Au terme de ce premier parcours, je voudrais reprendre les grandes lignes d’une réflexion sur « La fidélité à l’intransmissible » (qui aurait été mieux nommée « les paradoxes de la fidélité ») parue dans Autres Temps n°48 en 1995. J’y partais de l’observation typiquement « baylienne » que du fait de la génération il y a toujours du « dogme », une part d’indiscutable, d’immaîtrisable, dans la transmission. Sans cesse nous transmettons ce que nous ne voudrions pas transmettre, mais nous ne transmettons pas ce que nous voudrions transmettre. C’est peut-être de cette stupeur que naît la philosophie, l’obligation d’interpréter, sans jamais le « savoir », mais sans le dénier avec horreur, cette part d’intransmissible qui habite nos transmissions, que Platon appelait les idées, et qu’on peut aussi appeler nos précompréhensions. Ricœur l’a assez montré : l’interprétation est à la fois sédimentation des apports successifs et innovation, écart singulier. Interpréter consiste à rouvrir dans le passé des promesses enfouies et jamais encore tenues. Loin de s’enfoncer sous l’aile protectrice du passé, mais loin aussi de se tenir à distance horrifiée d’un passé tenu pour mort, la vie s’interprète par sa capacité à en faire surgir de nouvelles figures. Ce désir d’interpréter, de réinterpréter, n’est pas vraiment transmissible ; et pourtant nous devons bien le supposer en chacun. La fidélité n’est alors pas réductible à la reproduction, à la répétition ; elle est la faculté de réinterpréter le passé autrement, d’en rouvrir l’avenir ; c’est en inventant, et presque par hasard, souvent, qu’on ouvre ce qu’il y a de plus profond, de plus archaïque dans les noyaux de nos cultures. Mais réciproquement c’est parfois en rouvrant ce qu’il y a de plus archaïque dans nos cultures qu’on est le plus inventif, comme on le voit dans l’exemple des arts. Cette fidélité vivante devait permettre d’échapper au piège de l’opposition complice entre une conception « exclusiviste » de la fidélité, et un rejet de toute fidélité comme un poids mort ou une entrave.

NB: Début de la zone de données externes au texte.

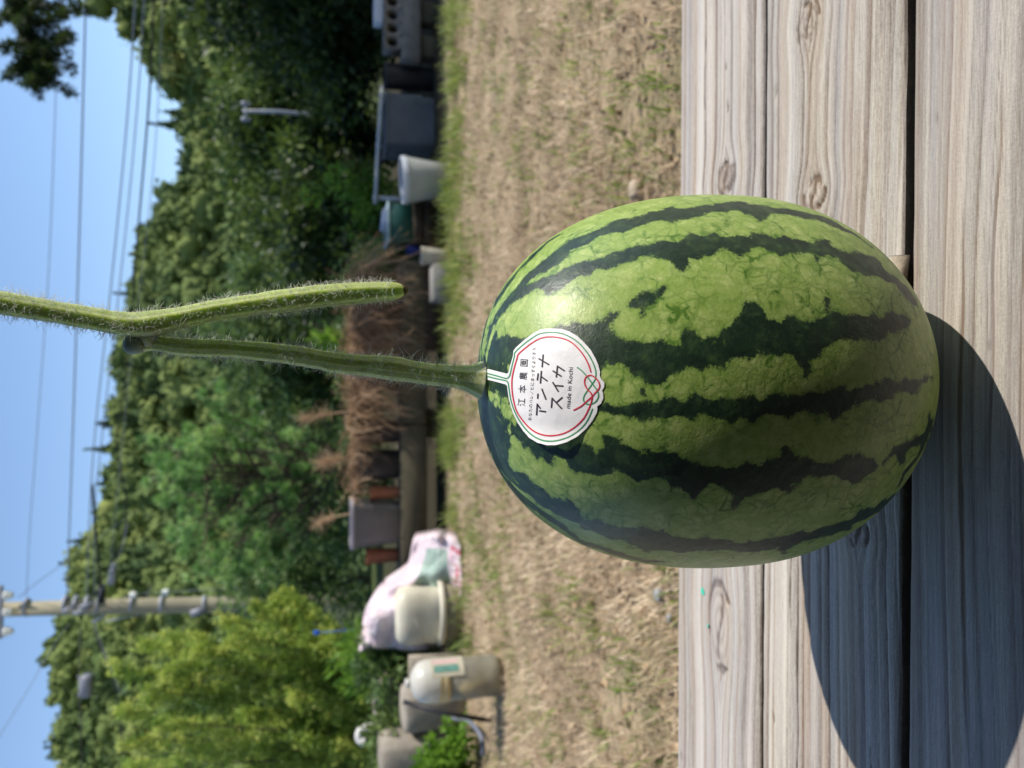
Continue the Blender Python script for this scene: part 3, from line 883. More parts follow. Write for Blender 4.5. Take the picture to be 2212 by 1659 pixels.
def print_text(body, p0, p1, size, name, widths=None):
    """Lettering laid along p0 -> p1 in the sticker's own plane; its letters share the run evenly."""
    p0, p1 = np.array(p0, float), np.array(p1, float)
    ex = (p1 - p0) / np.linalg.norm(p1 - p0)
    ey = np.array((ex[1], -ex[0]))
    if ey[0] > 0: ey = -ey
    V, F, n0 = [], [], 0
    items = [(c, p0 + (p1 - p0) * (k / max(1, len(body) - 1)), True) for k, c in enumerate(body)] if widths is None else [(body, p0, False)]
    for c, org, ctr in items:
        cu = bpy.data.curves.new('lettering', 'FONT')
        cu.body = c; cu.size = 1.0; cu.resolution_u = 3
        if ctr: cu.align_x = 'CENTER'
        ob = bpy.data.objects.new('lettering', cu)
        COL.objects.link(ob)
        dg = bpy.context.evaluated_depsgraph_get()
        dg.update()
        me = ob.evaluated_get(dg).to_mesh()
        co = np.array([tuple(v_.co) for v_ in me.vertices])[:, :2] if len(me.vertices) else np.zeros((0, 2))
        fs = [tuple(p_.vertices) for p_ in me.polygons]
        bpy.data.objects.remove(ob); bpy.data.curves.remove(cu)
        if not len(co): continue
        sx = sy = size
        if not ctr:
            sx = np.linalg.norm(p1 - p0) / co[:, 0].max()
        cy_ = 0.36 if ctr else 0.0
        for a, b in co:
            q = org + ex * a * sx + ey * (b - cy_) * sy
            V.append(st(q[0], q[1], 0.00015))
        F += [[n0 + z for z in f_] for f_ in fs]
        n0 += len(co)
    V = np.array(V)
    out = []
    ref = np.array((mcx, mcy, ZB + 0.12))
    for f_ in F:
        a, b, c = V[f_[0]], V[f_[1]], V[f_[2]]
        out.append(f_ if np.cross(b - a, c - a) @ (a - ref) > 0 else f_[::-1])
    return mk(name, V, out, ink_black, sticker)
print_text('江本農園', (572, 1003), (600, 578), 92, 'farm_lettering')
print_text('あなたのハレノヒにまっすぐよりそう', (661, 1184), (711, 430), 44, 'tagline_lettering')
print_text('made in Kochi', (1094, 1076), (1127, 627), 68, 'origin_lettering', widths=1)

# ---- stalk, vine and their hairs
t = NT('melon_stalk')
v = t.coord('Object')
rib = t.attr('rib')
col = t.ramp(rib, [(0.0, (0.31, 0.38, 0.11)), (0.5, (0.42, 0.485, 0.17)), (1.0, (0.63, 0.70, 0.30))])
col = t.mix(t.rng(t.noise(v, 110.0, 4.0), 0.45, 0.75, 0.0, 0.55), col, (0.30, 0.34, 0.115))
col = t.mix(t.attr('pale'), col, (0.52, 0.56, 0.28))
t.base(col)
t.set(Roughness=0.5)
t.p.inputs['Subsurface Weight'].default_value = 0.95
t.p.inputs['Subsurface Scale'].default_value = 1.0
t.p.inputs['Subsurface Radius'].default_value = (0.009, 0.011, 0.0045)
t.bump(t.noise(v, 700.0, 3.0), 0.25, 0.0006)
stalk_mat = t.m
t = NT('stalk_hair')
t.base((0.85, 0.87, 0.82)); t.set(Roughness=0.4)
tr = t.n('BsdfTranslucent'); tr.inputs['Color'].default_value = (0.8, 0.82, 0.75, 1)
mx = t.n('MixShader', i_0=0.45)
t.l(t.p.outputs[0], mx.inputs[1]); t.l(tr.outputs[0], mx.inputs[2]); t.l(mx.outputs[0], t.out.inputs['Surface'])
hair_mat = t.m
cut_mat = simple('vine_cut_end', (0.12, 0.085, 0.03), 0.8, 0.5, 300)
cap_mat = simple('stalk_end_wax', (0.25, 0.34, 0.26), 0.55, 0.2, 200)

cJ = crop(900, 900, 1.659)
cK = crop(0, 1000, 1.659)
top_c = melon_raw(np.array(np.pi / 2), np.array(0.0)) + M_OFF
stalk_px = cJ([(1655, 990), (1600, 982), (1500, 965), (1300, 948), (1100, 915), (900, 893), (700, 874), (500, 838), (300, 810), (0, 783)]) + cK([(1300, 612), (1150, 602), (1020, 585), (930, 590)])
stalk_w = [250, 190, 136, 138, 146, 132, 124, 118, 112, 110, 108, 108, 98, 92]
vine_px = cK([(-260, 285), (0, 322), (300, 372), (600, 424), (830, 462), (1000, 456), (1150, 425), (1400, 372), (1659, 333)]) + cJ([(300, 482), (600, 442), (900, 418), (1080, 408), (1140, 402)])
vine_w = [146, 148, 140, 138, 148, 158, 140, 128, 124, 142, 140, 124, 104, 66]
y_st = top_c[1]
ribf = lambda m, k, amp: (lambda a: 1 + amp * np.cos(a * k)[None, :] * np.ones((m, 1)))

def stem(name, px, w, ydepth, n, k, pale_from=None, hairs=1500, hlen=(0.002, 0.006), seed=1):
    r = np.random.default_rng(seed)
    P = np.array([at(x, y, yd) for (x, y), yd in zip(px, ydepth)])
    rad = np.array([ww / 1.659 / 1.8228 / 2 / FP * (yd * C_ + (CZ - p[2]) * S_) for ww, yd, p in zip(w, ydepth, P)])
    path = smooth_path(P, n)
    d = np.r_[0, np.cumsum(np.linalg.norm(np.diff(P, axis=0), axis=1))]
    rr = np.interp(np.linspace(0, d[-1], n), d, rad)
    rr = rr * (1.03 + 0.10 * (noise1(np.linspace(0, d[-1], n), seed + 4, 0.012) - 0.5) + 0.05 * (noise1(np.linspace(0, d[-1], n), seed + 5, 0.004) - 0.5))
    nseg = 60
    ph = noise1(np.linspace(0, 1, n), seed + 3, 0.3)[:, None] * 0.8
    prof = lambda a: 1 + 0.035 * np.cos(a[None, :] * k + ph) + 0.02 * np.cos(a[None, :] * (k * 2 + 1) - ph) + 0.012 * (noise2(np.linspace(0, 40, n)[:, None] + 0 * a[None], a[None] * 3 + 0 * ph, seed, 1.0) - 0.5)
    a = np.arange(nseg) * 2 * np.pi / nseg
    V, F = tube_mesh(path, rr, nseg, True, prof)
    ribv = 0.5 + 0.38 * np.cos(a[None, :] * k + ph) + 0.22 * np.cos(a[None, :] * (k * 2 + 1) - ph)
    pale = np.zeros((n, nseg))
    if pale_from is not None:
        pale = np.clip((pale_from - np.linspace(0, d[-1], n)) / pale_from, 0.4, 1)[:, None] + 0 * pale
    rb = np.r_[np.clip(ribv, 0, 1).ravel(), 0.5, 0.5]
    o = mk(name, V, F, stalk_mat, melon, True, {'rib': rb, 'pale': np.r_[pale.ravel(), 0, 0]})
    # hairs: tapering bent threads standing out from the skin
    T, N, B = frames(path)
    HV, HF, c = [], [], 0
    for h in range(hairs):
        f_ = r.uniform(0.02, 0.97)
        ii = min(int(f_ * n), n - 1)
        an = r.uniform(0, 2 * np.pi)
        nr = math.cos(an) * N[ii] + math.sin(an) * B[ii]
        base = path[ii] + nr * rr[ii] * 0.97
        clump = 0.55 + 0.9 * noise1(f_ * 9 + an * 0.4, seed + 9, 0.35)
        L = r.uniform(*hlen) * clump * (0.6 + 0.7 * r.random())
        dirv = nr + 0.55 * r.normal(size=3) * 0.7 + T[ii] * r.normal() * 0.35
        dirv /= np.linalg.norm(dirv)
        bend = r.normal(size=3) * 0.85
        pts = [base]
        for s in range(1, 5):
            dirv = dirv + bend * 0.32 + r.normal(size=3) * 0.26
            dirv /= np.linalg.norm(dirv)
            pts.append(pts[-1] + dirv * L / 4)
        pts = np.array(pts)
        w0 = r.uniform(0.00007, 0.00013)
        ws = w0 * np.array((1.0, 0.9, 0.75, 0.55, 0.2))
        s1 = np.cross(dirv, (0.3, 1, 0.2)); s1 /= np.linalg.norm(s1) + 1e-9
        s2 = np.cross(dirv, s1)
        for q in range(5):
            for m in range(3):
                aa = m * 2.0944
                HV.append(pts[q] + ws[q] * (math.cos(aa) * s1 + math.sin(aa) * s2))
        for q in range(4):
            for m in range(3):
                m2 = (m + 1) % 3
                HF.append((c + q * 3 + m, c + q * 3 + m2, c + q * 3 + 3 + m2, c + q * 3 + 3 + m))
        c += 15
    mk('hair', np.array(HV), np.array(HF), hair_mat, o, False, kind='stuff')
    return o, path, rr

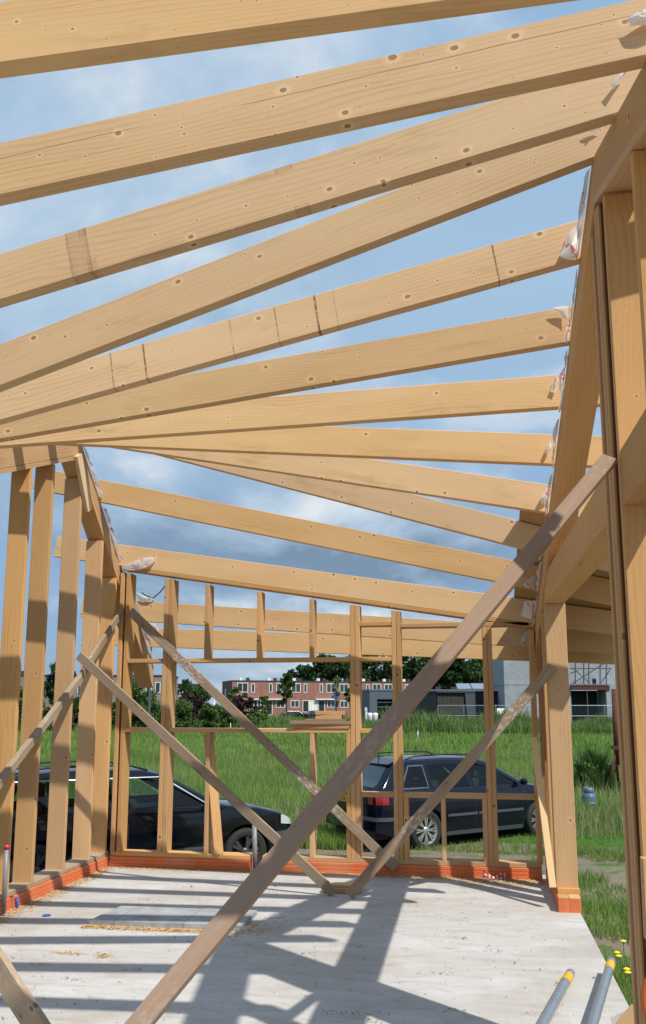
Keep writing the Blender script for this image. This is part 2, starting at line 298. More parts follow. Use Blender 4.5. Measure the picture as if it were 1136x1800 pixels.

Ce plaidoyer pour une tout autre fidélité, je le trouvais d’ailleurs dans le petit livre que le philosophe Alain Badiou venait alors de publier sur L’éthique (Hatier, 1993). Pour lui la fidélité consiste à rapporter toute la situation, dans sa complexité et sa multiplicité, à la simplicité d’un évènement capable d’orienter la pensée, l’action, le sentiment. Ce peut être l’amour d’un être pour nous irremplaçable, l’action qui montre une cité enfin honorée par ses propres conflits, la recherche d’une vérité qui bouleverse nos préjugés, le tâtonnement créatif d’une forme qui nous fait habiter le monde autrement — et j’ajoutais alors, avant qu’il écrive son Saint Paul, la promesse d’une foi qui rouvre les lettres mortes d’une vieille religion. J’ajoutais aussi, toujours dans le sillage d’une relecture de Platon, qu’il s’agissait de quelque chose de rebelle à la communication, à la transmission, mais qui néanmoins peut se lever en n’importe qui. Mais Badiou refusait absolument toute trahison. Or, pour moi la fidélité véritable ne pouvait se comprendre sans le doute sur la possible trahison. De manière générale je ne conçois pas de moralité qui ne cherche à comprendre ses propres formes d’immoralité ou de démoralisation. Et notamment, ce qui est important pour notre question, la notion de promesse me semblait incompréhensible sans la possibilité de ne pas tenir ses promesses. J’avais beaucoup travaillé sur la figure de Juda qui nous rappelle que les apôtres sont tous des traîtres (et au moins des traîtres au judaïsme !). Il me semblait que la fidélité vivante et interprétative que nous cherchions devait comprendre la « tempête », devait savoir les ruptures, les discontinuités, introduites par le temps, la distance, l’absence. Que devient la fidélité pour celui qui est ainsi jeté par la tempête sur un rivage inconnu ? La fidélité était pour moi la capacité à interpréter en dépit de la tempête, à réinterpréter l’existence après coup. D’où le titre que j’avais donné à un article pour la revue Esprit, en juin 1997, « La fidélité dans la tempête » — publié sous l’intitulé trop optimiste de « De nouveaux caps ».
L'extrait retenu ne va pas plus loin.